# Short task
Review the lines that follow and copy each one that contains the word "high".

# Material provided
———

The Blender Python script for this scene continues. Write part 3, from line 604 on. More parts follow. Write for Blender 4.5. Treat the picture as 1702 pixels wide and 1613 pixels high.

———

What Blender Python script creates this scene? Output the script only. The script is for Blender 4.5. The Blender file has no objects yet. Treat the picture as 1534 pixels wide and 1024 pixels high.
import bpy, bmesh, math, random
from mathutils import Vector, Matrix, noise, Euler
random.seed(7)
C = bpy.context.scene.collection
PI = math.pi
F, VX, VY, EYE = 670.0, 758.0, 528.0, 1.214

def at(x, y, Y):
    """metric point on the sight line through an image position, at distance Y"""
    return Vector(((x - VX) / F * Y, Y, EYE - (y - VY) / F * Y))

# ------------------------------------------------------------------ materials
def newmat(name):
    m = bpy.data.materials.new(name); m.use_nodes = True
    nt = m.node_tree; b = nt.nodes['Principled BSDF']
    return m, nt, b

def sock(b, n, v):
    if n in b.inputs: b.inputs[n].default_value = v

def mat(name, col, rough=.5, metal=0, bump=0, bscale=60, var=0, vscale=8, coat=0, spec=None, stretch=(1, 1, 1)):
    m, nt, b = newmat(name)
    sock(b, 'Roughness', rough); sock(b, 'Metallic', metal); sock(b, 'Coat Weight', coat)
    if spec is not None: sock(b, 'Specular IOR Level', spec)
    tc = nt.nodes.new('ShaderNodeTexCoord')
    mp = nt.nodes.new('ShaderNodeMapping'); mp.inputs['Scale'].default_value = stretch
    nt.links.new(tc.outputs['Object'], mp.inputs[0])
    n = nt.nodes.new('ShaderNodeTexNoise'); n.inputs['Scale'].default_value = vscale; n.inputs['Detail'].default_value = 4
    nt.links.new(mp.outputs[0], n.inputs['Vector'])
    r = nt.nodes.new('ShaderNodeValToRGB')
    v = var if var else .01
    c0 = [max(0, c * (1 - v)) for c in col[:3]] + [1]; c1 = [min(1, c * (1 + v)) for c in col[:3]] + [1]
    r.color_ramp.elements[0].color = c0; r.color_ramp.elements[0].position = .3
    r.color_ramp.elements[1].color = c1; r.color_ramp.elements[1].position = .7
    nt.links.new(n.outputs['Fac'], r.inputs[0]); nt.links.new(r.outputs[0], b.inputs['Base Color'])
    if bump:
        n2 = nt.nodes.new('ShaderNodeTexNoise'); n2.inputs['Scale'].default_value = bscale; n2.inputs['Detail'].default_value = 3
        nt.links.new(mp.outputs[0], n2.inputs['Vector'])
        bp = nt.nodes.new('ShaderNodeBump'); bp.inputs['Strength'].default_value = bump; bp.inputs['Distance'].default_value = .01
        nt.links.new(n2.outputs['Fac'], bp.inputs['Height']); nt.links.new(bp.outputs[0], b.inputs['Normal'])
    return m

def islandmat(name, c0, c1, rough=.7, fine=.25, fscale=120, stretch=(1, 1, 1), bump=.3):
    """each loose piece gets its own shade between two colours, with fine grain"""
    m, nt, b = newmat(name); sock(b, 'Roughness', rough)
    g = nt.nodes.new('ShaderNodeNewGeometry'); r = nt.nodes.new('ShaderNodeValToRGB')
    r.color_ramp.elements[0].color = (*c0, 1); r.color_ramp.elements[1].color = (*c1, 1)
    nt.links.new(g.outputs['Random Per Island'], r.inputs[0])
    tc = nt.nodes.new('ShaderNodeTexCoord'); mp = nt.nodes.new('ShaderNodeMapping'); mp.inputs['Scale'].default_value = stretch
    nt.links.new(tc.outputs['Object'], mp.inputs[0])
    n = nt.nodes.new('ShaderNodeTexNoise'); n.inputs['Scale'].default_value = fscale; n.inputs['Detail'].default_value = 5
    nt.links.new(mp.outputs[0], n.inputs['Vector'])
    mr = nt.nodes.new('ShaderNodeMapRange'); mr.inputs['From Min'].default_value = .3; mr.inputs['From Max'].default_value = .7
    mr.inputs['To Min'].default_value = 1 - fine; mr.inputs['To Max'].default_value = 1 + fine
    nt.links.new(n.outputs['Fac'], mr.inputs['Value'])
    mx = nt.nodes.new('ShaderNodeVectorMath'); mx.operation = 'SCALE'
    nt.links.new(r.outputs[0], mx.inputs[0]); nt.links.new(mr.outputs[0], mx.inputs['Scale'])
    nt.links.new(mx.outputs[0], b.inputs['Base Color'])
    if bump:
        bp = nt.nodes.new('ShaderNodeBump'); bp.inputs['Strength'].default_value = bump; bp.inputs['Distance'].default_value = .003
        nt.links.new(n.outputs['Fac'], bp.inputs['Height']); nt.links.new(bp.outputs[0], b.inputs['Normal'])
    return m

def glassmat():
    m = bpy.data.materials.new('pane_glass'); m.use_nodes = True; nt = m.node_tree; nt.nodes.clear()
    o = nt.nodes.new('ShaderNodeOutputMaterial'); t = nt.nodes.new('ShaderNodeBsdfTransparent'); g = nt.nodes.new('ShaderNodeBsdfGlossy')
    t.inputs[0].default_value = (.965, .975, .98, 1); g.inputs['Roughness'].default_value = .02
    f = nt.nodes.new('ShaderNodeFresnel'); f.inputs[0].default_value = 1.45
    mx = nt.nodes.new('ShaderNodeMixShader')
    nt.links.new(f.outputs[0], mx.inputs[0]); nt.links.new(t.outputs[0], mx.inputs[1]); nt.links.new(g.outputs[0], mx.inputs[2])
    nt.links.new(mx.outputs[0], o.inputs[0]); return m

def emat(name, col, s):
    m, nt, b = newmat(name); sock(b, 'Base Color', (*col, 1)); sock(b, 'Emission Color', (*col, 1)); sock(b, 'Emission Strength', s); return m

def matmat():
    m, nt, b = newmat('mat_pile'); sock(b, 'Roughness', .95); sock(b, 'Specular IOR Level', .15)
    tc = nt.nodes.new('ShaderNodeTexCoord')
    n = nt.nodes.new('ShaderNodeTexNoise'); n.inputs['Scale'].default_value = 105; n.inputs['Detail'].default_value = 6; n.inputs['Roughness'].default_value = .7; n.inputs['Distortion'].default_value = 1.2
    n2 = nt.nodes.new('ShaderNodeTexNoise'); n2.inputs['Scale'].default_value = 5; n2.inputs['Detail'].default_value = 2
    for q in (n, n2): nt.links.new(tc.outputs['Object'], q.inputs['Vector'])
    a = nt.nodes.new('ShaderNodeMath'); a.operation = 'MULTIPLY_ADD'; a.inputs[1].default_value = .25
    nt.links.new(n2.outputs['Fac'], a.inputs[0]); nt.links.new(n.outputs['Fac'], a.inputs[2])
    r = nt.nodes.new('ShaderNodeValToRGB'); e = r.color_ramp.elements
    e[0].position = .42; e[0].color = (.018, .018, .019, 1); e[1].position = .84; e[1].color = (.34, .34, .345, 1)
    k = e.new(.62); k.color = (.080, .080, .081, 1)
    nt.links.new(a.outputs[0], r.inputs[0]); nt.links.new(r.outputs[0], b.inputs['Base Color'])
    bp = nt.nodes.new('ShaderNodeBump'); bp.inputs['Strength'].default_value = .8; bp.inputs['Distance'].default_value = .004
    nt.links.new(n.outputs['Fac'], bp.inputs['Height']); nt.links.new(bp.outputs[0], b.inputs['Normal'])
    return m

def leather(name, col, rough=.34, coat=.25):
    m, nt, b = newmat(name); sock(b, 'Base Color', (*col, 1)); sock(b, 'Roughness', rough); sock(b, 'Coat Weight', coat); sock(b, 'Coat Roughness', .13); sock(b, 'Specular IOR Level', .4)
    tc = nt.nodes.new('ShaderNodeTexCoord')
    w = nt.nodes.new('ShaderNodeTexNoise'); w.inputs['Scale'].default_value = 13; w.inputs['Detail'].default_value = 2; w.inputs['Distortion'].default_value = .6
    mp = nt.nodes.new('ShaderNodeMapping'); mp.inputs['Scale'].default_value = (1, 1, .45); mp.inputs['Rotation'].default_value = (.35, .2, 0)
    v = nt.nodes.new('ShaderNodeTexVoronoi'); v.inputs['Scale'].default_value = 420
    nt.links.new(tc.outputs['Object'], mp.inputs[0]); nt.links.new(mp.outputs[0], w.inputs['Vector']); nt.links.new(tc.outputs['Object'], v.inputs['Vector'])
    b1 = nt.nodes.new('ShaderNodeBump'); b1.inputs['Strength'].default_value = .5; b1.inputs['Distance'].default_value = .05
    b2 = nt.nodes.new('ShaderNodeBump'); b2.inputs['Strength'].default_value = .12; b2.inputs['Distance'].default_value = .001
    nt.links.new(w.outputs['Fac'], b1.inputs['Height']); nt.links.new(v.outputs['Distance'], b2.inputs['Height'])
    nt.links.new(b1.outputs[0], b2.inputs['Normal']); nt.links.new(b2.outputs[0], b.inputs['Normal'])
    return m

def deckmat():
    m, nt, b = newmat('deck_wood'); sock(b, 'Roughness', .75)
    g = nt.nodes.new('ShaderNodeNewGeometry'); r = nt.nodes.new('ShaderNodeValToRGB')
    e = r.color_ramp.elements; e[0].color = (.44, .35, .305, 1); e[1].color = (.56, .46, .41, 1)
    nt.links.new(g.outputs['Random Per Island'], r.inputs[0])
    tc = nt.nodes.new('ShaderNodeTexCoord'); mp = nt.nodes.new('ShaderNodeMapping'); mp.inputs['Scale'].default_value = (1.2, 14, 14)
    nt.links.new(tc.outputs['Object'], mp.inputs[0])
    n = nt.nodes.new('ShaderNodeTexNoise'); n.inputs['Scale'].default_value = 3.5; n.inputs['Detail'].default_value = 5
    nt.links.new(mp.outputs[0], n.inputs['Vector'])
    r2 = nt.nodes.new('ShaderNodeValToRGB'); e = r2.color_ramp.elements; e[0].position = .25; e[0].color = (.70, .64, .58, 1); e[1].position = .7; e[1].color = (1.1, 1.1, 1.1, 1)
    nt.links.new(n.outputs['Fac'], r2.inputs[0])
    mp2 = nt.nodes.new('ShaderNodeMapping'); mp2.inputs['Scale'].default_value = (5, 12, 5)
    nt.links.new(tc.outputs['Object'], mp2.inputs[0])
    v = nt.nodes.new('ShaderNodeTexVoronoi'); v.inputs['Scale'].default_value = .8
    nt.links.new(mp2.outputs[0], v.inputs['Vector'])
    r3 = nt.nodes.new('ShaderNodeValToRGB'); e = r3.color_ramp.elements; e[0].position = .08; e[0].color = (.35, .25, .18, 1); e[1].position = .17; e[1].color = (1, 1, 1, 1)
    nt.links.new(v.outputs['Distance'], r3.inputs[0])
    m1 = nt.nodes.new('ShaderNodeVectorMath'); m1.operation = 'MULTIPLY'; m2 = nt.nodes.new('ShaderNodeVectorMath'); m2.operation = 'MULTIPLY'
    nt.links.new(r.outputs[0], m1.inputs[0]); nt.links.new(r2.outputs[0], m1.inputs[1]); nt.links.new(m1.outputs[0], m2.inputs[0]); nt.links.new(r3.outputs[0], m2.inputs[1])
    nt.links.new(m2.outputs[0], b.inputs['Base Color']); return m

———

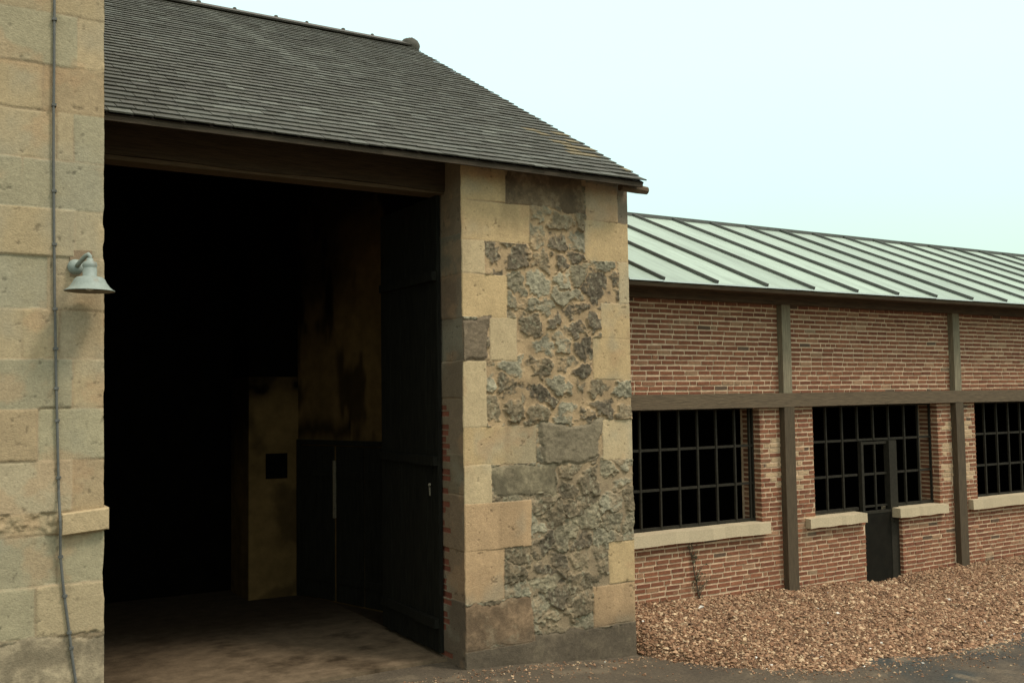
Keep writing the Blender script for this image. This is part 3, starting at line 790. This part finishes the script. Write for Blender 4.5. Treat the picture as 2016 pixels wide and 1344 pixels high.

———

# Output below
The Blender Python script for this scene continues. Write part 3, from line 604 on. More parts follow. Write for Blender 4.5. Treat the picture as 1702 pixels wide and 1613 pixels high.
What Blender Python script creates this scene? Output the script only. The script is for Blender 4.5. The Blender file has no objects yet. Treat the picture as 1534 pixels wide and 1024 pixels high.
Keep writing the Blender script for this image. This is part 3, starting at line 790. This part finishes the script. Write for Blender 4.5. Treat the picture as 2016 pixels wide and 1344 pixels high.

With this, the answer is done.